Où sont les chiennes ?
Le film est un manifeste antispéciste véhément. A quelques exceptions près, les humains sont rejetés à la périphérie et le chien y accède à une reconnaissance légale de ses droits. Dans son plaidoyer égalitariste, le film se joue aussi de cet impérialisme propre au cinéma américain qui vise à faire parler toutes les populations en anglais. Seuls les chiens ici parlent en anglais et les humains japonais sont sous-titrés. Mais il y a en revanche un point sur lequel le film se montre assez peu égalitaire. C’est celui des genres. Vraiment très peu de chiennes peuplent cette île aux chiens.
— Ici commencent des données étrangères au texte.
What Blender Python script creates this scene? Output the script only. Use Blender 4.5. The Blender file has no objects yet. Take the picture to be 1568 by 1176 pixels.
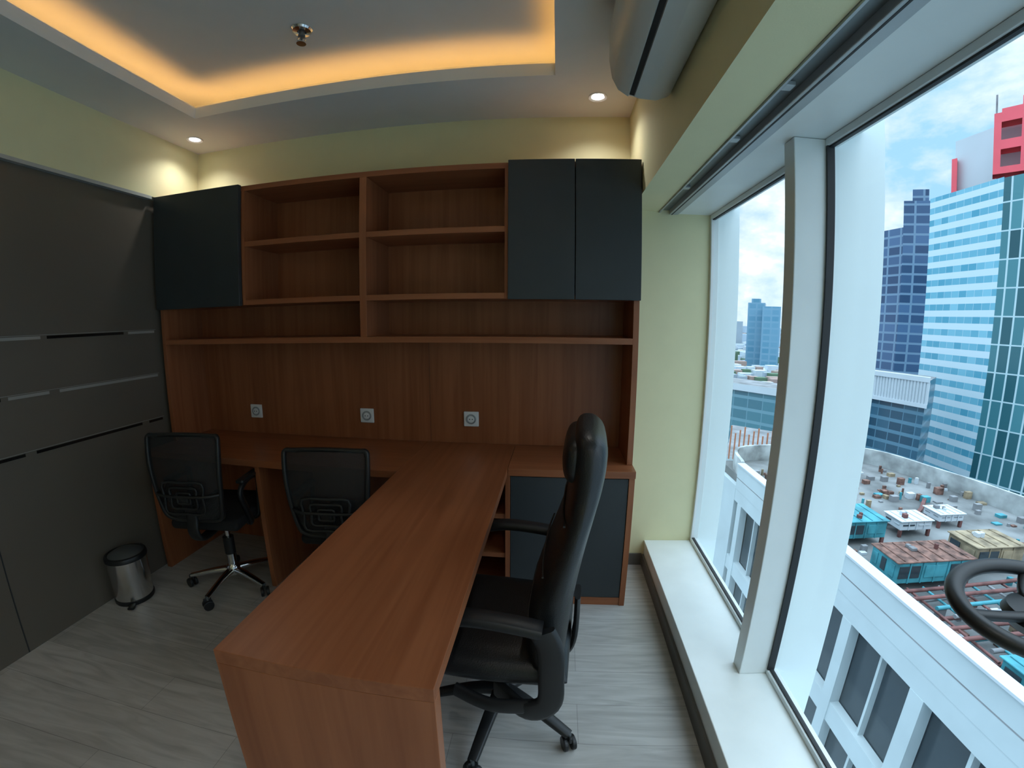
import bpy, bmesh, math, random
from mathutils import Vector, Matrix
random.seed(4)
sc=bpy.context.scene
COL=sc.collection
# ---------------------------------------------------------------- materials
def newmat(name):
    m=bpy.data.materials.new(name);m.use_nodes=True
    nt=m.node_tree;b=nt.nodes['Principled BSDF'];return m,nt,b
def N(nt,t,**k):
    n=nt.nodes.new(t)
    for a,v in k.items(): setattr(n,a,v)
    return n
def plain(name,col,rough=.5,metal=0,var=.06,scale=8,bump=0,spec=.5):
    m,nt,b=newmat(name);L=nt.links
    tc=N(nt,'ShaderNodeTexCoord');no=N(nt,'ShaderNodeTexNoise');no.inputs['Scale'].default_value=scale;no.inputs['Detail'].default_value=4
    L.new(tc.outputs['Object'],no.inputs['Vector'])
    r=N(nt,'ShaderNodeValToRGB')
    r.color_ramp.elements[0].position=.3;r.color_ramp.elements[1].position=.7
    r.color_ramp.elements[0].color=tuple(max(0,c*(1-var)) for c in col)+(1,)
    r.color_ramp.elements[1].color=tuple(min(1,c*(1+var)) for c in col)+(1,)
    L.new(no.outputs['Fac'],r.inputs['Fac']);L.new(r.outputs['Color'],b.inputs['Base Color'])
    b.inputs['Roughness'].default_value=rough;b.inputs['Metallic'].default_value=metal
    b.inputs['Specular IOR Level'].default_value=spec
    if bump:
        n2=N(nt,'ShaderNodeTexNoise');n2.inputs['Scale'].default_value=220;L.new(tc.outputs['Object'],n2.inputs['Vector'])
        bp=N(nt,'ShaderNodeBump');bp.inputs['Strength'].default_value=bump;bp.inputs['Distance'].default_value=.002
        L.new(n2.outputs['Fac'],bp.inputs['Height']);L.new(bp.outputs['Normal'],b.inputs['Normal'])
    return m
def wood(name,axis,c1=(.240,.077,.030),c2=(.330,.117,.049),rough=.36):
    m,nt,b=newmat(name);L=nt.links
    tc=N(nt,'ShaderNodeTexCoord');mp=N(nt,'ShaderNodeMapping')
    s=[30,30,30];s[axis]=1.2;mp.inputs['Scale'].default_value=s
    L.new(tc.outputs['Object'],mp.inputs['Vector'])
    no=N(nt,'ShaderNodeTexNoise');no.inputs['Scale'].default_value=1.0;no.inputs['Detail'].default_value=6;no.inputs['Distortion'].default_value=.6
    L.new(mp.outputs['Vector'],no.inputs['Vector'])
    s2=[5,5,5];s2[axis]=.6
    mp2=N(nt,'ShaderNodeMapping');mp2.inputs['Scale'].default_value=s2;L.new(tc.outputs['Object'],mp2.inputs['Vector'])
    n2=N(nt,'ShaderNodeTexNoise');n2.inputs['Scale'].default_value=1.;n2.inputs['Detail'].default_value=2;n2.inputs['Distortion'].default_value=1.5;L.new(mp2.outputs['Vector'],n2.inputs['Vector'])
    mx=N(nt,'ShaderNodeMath',operation='MULTIPLY_ADD');mx.inputs[1].default_value=.6;L.new(no.outputs['Fac'],mx.inputs[0])
    m2=N(nt,'ShaderNodeMath',operation='MULTIPLY');m2.inputs[1].default_value=.4;L.new(n2.outputs['Fac'],m2.inputs[0]);L.new(m2.outputs[0],mx.inputs[2])
    r=N(nt,'ShaderNodeValToRGB');e=r.color_ramp.elements
    e[0].position=.36;e[0].color=c1+(1,);e[1].position=.6;e[1].color=c2+(1,)
    L.new(mx.outputs[0],r.inputs['Fac']);L.new(r.outputs['Color'],b.inputs['Base Color'])
    b.inputs['Roughness'].default_value=rough;b.inputs['Specular IOR Level'].default_value=.4
    return m
def emis(name,col,st):
    m,nt,b=newmat(name);b.inputs['Base Color'].default_value=col+(1,);b.inputs['Emission Color'].default_value=col+(1,);b.inputs['Emission Strength'].default_value=st;return m
def facade(name,frame,gA,gB,pz,fz,pu,fu,rough=.22):
    m,nt,b=newmat(name);L=nt.links
    uv=N(nt,'ShaderNodeUVMap');sp=N(nt,'ShaderNodeSeparateXYZ');L.new(uv.outputs[0],sp.inputs[0])
    def M(op,a,bb=None):
        n=N(nt,'ShaderNodeMath',operation=op)
        for i,x in enumerate((a,bb)):
            if x is None: continue
            if isinstance(x,(int,float)): n.inputs[i].default_value=x
            else: L.new(x,n.inputs[i])
        return n.outputs[0]
    u=M('DIVIDE',sp.outputs[0],pu);v=M('DIVIDE',sp.outputs[1],pz)
    wv=M('GREATER_THAN',M('FRACT',v),fz);wu=M('GREATER_THAN',M('FRACT',u),fu)
    win=M('MULTIPLY',wv,wu)
    cb=N(nt,'ShaderNodeCombineXYZ');L.new(M('FLOOR',u),cb.inputs[0]);L.new(M('FLOOR',v),cb.inputs[1])
    wn=N(nt,'ShaderNodeTexWhiteNoise',noise_dimensions='2D');L.new(cb.outputs[0],wn.inputs['Vector'])
    mg=N(nt,'ShaderNodeMixRGB');L.new(wn.outputs['Value'],mg.inputs[0]);mg.inputs[1].default_value=gA+(1,);mg.inputs[2].default_value=gB+(1,)
    mm=N(nt,'ShaderNodeMixRGB');L.new(win,mm.inputs[0]);mm.inputs[1].default_value=frame+(1,);L.new(mg.outputs[0],mm.inputs[2])
    L.new(mm.outputs[0],b.inputs['Base Color']);b.inputs['Roughness'].default_value=rough
    return m
WX=wood('cherry_wood_x',0);WY=wood('cherry_wood_y',1);WZ=wood('cherry_wood_z',2)
DOOR=plain('charcoal_laminate',(.030,.037,.041),.5,var=.04)
WALL=plain('yellow_paint',(.75,.73,.46),.7,var=.02,bump=.1)
CEIL=plain('white_ceiling_paint',(.70,.74,.75),.8,var=.015)
WHITE=plain('white_frame_paint',(.78,.84,.84),.4,var=.02)
FIN=plain('pale_cladding',(.84,.94,.95),.4,var=.02,scale=2)
SILL=plain('sill_solid_surface',(.80,.85,.83),.35,var=.03)
GREYM=plain('grey_metal',(.17,.19,.20),.4,.6)
LGREY=plain('light_metal_rail',(.42,.46,.48),.4,.3)
DARK=plain('dark_gasket',(.02,.022,.024),.6)
BLK=plain('black_plastic',(.012,.013,.014),.42)
LEATH=plain('black_leather',(.011,.012,.013),.38,bump=.35)
FAB=plain('black_fabric',(.010,.010,.011),.85)
CHROME=plain('chrome',(.75,.76,.78),.12,1,var=.01)
STEEL=plain('brushed_steel',(.66,.66,.67),.2,1,var=.03)
BASEB=plain('grey_baseboard',(.12,.115,.105),.5)
ACW=plain('ac_white_plastic',(.60,.65,.65),.4,var=.01)
PLW=plain('white_outlet_plastic',(.78,.80,.80),.35,var=.01)
PLG=plain('outlet_grey',(.35,.37,.38),.4,var=.01)
def frosted():
    m,nt,b=newmat('frosted_dark_glass');L=nt.links
    tc=N(nt,'ShaderNodeTexCoord');no=N(nt,'ShaderNodeTexNoise');no.inputs['Scale'].default_value=.8;L.new(tc.outputs['Object'],no.inputs['Vector'])
    r=N(nt,'ShaderNodeValToRGB');r.color_ramp.elements[0].color=(.100,.088,.073,1);r.color_ramp.elements[1].color=(.155,.132,.105,1)
    L.new(no.outputs['Fac'],r.inputs['Fac']);L.new(r.outputs['Color'],b.inputs['Base Color']);b.inputs['Roughness'].default_value=.27
    return m
FROST=frosted()
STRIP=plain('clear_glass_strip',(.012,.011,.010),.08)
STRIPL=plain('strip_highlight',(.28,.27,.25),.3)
def mesh_fabric():
    m,nt,b=newmat('chair_mesh_fabric');L=nt.links
    b.inputs['Base Color'].default_value=(.012,.012,.013,1);b.inputs['Roughness'].default_value=.7
    tr=N(nt,'ShaderNodeBsdfTransparent');mx=N(nt,'ShaderNodeMixShader')
    tc=N(nt,'ShaderNodeTexCoord');ck=N(nt,'ShaderNodeTexChecker');ck.inputs['Scale'].default_value=420;L.new(tc.outputs['Object'],ck.inputs['Vector'])
    mu=N(nt,'ShaderNodeMath',operation='MULTIPLY');mu.inputs[1].default_value=.2;L.new(ck.outputs['Fac'],mu.inputs[0])
    L.new(mu.outputs[0],mx.inputs[0]);L.new(b.outputs[0],mx.inputs[1]);L.new(tr.outputs[0],mx.inputs[2])
    L.new(mx.outputs[0],nt.nodes['Material Output'].inputs[0]);return m
MESHF=mesh_fabric()
def glass():
    m,nt,b=newmat('window_glass');L=nt.links
    tr=N(nt,'ShaderNodeBsdfTransparent');tr.inputs[0].default_value=(.95,.99,.995,1)
    gl=N(nt,'ShaderNodeBsdfGlossy');gl.inputs['Roughness'].default_value=.02
    lw=N(nt,'ShaderNodeLayerWeight');lw.inputs['Blend'].default_value=.5
    pw=N(nt,'ShaderNodeMath',operation='POWER');pw.inputs[1].default_value=5;L.new(lw.outputs['Facing'],pw.inputs[0])
    ma=N(nt,'ShaderNodeMath',operation='MULTIPLY_ADD');ma.inputs[1].default_value=.3;ma.inputs[2].default_value=.02;L.new(pw.outputs[0],ma.inputs[0])
    mx=N(nt,'ShaderNodeMixShader');L.new(ma.outputs[0],mx.inputs[0]);L.new(tr.outputs[0],mx.inputs[1]);L.new(gl.outputs[0],mx.inputs[2])
    L.new(mx.outputs[0],nt.nodes['Material Output'].inputs[0]);nt.nodes.remove(b);return m
GLASS=glass()
def floormat():
    m,nt,b=newmat('grey_oak_planks');L=nt.links
    tc=N(nt,'ShaderNodeTexCoord');br=N(nt,'ShaderNodeTexBrick')
    br.inputs['Scale'].default_value=1;br.inputs['Brick Width'].default_value=1.22;br.inputs['Row Height'].default_value=.18
    br.inputs['Mortar Size'].default_value=.0010;br.inputs['Mortar Smooth'].default_value=.2
    br.inputs['Color1'].default_value=(.44,.43,.405,1);br.inputs['Color2'].default_value=(.51,.50,.475,1);br.inputs['Mortar'].default_value=(.26,.25,.235,1)
    br.offset=.37
    L.new(tc.outputs['Object'],br.inputs['Vector'])
    mp=N(nt,'ShaderNodeMapping');mp.inputs['Scale'].default_value=(2.0,20,1);L.new(tc.outputs['Object'],mp.inputs['Vector'])
    no=N(nt,'ShaderNodeTexNoise');no.inputs['Scale'].default_value=1.2;no.inputs['Detail'].default_value=7;no.inputs['Distortion'].default_value=1.4;L.new(mp.outputs[0],no.inputs['Vector'])
    r=N(nt,'ShaderNodeValToRGB');r.color_ramp.elements[0].position=.30;r.color_ramp.elements[0].color=(.72,.71,.70,1);r.color_ramp.elements[1].position=.64;r.color_ramp.elements[1].color=(1.02,1.02,1.02,1)
    L.new(no.outputs['Fac'],r.inputs['Fac'])
    mx=N(nt,'ShaderNodeMixRGB',blend_type='MULTIPLY');mx.inputs[0].default_value=1;L.new(br.outputs['Color'],mx.inputs[1]);L.new(r.outputs['Color'],mx.inputs[2])
    L.new(mx.outputs[0],b.inputs['Base Color']);b.inputs['Roughness'].default_value=.36;b.inputs['Specular IOR Level'].default_value=.45
    return m
FLOOR=floormat()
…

Deux pour ainsi dire, et si au moins l’une d’elles est vraiment très réussie (bien que furtive), leur fonction est assez stéréotypée : intrigue secondaire amoureuse, reproduction, mais pas de rôle à jouer dans le scénario de courses-poursuites et d’action. L’espèce humaine est un peu plus égalitaire que celle des chiens, puisque la fronde contre le maire est menée par une jeune étudiante américaine toute frisée. Mais là encore, c’est plutôt un jeune garçon qui occupe le centre. Des histoires de père et de fils, de frères unis ou désunis : la question du masculin occupe une place assez centrale dans le cinéma de Wes Anderson. Même si il n’en a pas moins, par le passé, créé aussi des personnages féminins magnifiques (à commencer par celui de Gwyneth Paltrow dans La famille Tenenbaum). Mais on est étonné que ce film qui sonne comme un appel pour une grande insurrection générale en la faveur de l’égalité soit aussi peu performant en son sein sur un des critères de cette égalité.
Far West et consentement
Il faut presqu’une heure pour qu’on comprenne que l’émancipation féminine est le sujet de Damsel, le western ironique de Nathan et David Zellner. Robert Pattinson incarne un homme qui part dans l’ouest profond des pionniers à la recherche de sa fiancée enlevée, avec pour acolyte une étrange prêtre un peu pleutre. Le récit ménage un certain nombre de retournements et Mia Wasikowska n’entre en scène qu’au milieu du film. L’opiniâtreté de son personnage à refuser les demandes d’amour toujours un peu abusive qui s’amoncellent à son passage, la colère qu’elle éprouve aux manifestations de sollicitude comme au désir si masculin de la sauver, est ce que le film comporte de plus contemporain et amusant. Mais cela ne suffit guère à donner de l’étoffe à un film qui court derrière les dernières étincelles des étoiles filantes Coen et n’en retient qu’un esthétisme trasho un peu puéril (les cow-boys ici se branlent au coin du feu sur le médaillon de leur copine et se font abattre en pissant – l’urine fuit encore du cadavre).